Excerpted records:
★ ★ ★ ★ ★ ★ ★
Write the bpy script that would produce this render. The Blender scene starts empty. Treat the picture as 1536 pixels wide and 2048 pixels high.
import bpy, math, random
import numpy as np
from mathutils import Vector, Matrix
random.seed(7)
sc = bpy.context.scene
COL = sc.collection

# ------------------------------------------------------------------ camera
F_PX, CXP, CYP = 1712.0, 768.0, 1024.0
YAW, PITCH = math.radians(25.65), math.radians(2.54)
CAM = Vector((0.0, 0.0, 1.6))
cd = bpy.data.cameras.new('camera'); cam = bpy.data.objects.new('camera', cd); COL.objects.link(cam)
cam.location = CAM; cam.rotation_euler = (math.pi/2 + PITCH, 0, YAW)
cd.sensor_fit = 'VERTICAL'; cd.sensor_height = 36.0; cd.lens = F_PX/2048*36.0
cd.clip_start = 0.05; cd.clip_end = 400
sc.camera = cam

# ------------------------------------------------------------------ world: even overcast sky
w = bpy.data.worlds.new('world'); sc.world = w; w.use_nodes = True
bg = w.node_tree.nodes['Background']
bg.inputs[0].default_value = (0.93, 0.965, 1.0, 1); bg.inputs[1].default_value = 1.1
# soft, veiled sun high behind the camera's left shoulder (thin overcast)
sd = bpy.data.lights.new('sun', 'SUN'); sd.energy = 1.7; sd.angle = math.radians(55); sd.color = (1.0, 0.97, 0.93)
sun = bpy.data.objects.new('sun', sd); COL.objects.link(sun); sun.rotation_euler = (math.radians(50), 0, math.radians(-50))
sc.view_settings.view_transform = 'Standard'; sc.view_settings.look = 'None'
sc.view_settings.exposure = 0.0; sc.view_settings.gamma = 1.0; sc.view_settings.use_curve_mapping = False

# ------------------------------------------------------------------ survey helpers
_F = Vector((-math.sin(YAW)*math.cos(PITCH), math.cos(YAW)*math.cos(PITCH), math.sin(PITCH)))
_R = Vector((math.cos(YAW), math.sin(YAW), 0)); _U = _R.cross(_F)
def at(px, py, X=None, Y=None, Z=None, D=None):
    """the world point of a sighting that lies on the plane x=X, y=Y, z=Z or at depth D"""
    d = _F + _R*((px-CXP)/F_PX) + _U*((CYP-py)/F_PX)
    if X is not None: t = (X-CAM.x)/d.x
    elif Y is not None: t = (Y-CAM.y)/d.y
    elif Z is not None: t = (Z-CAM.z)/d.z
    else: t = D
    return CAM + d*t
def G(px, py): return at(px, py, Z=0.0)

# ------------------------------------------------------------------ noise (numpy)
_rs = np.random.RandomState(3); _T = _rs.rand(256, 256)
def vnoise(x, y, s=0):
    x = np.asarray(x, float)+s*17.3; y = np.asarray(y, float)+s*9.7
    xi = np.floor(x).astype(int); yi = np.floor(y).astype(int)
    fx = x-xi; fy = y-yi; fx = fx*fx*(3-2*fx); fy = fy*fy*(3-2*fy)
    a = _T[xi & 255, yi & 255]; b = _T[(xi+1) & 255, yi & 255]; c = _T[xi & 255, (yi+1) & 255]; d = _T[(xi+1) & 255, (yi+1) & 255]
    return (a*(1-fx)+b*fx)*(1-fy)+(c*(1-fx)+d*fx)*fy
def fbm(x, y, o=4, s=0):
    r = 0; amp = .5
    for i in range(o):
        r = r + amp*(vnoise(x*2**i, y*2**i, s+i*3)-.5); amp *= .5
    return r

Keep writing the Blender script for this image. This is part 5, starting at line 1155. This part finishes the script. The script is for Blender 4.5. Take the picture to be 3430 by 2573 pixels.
★ ★ ★ ★ ★ ★ ★
Your objective: Copy exactly the lines that run from the first line of the data to the line containing "COL = sc.collection", please, with both ends included and nothing else.

Full output:
Write the bpy script that would produce this render. The Blender scene starts empty. Treat the picture as 1536 pixels wide and 2048 pixels high.
import bpy, math, random
import numpy as np
from mathutils import Vector, Matrix
random.seed(7)
sc = bpy.context.scene
COL = sc.collection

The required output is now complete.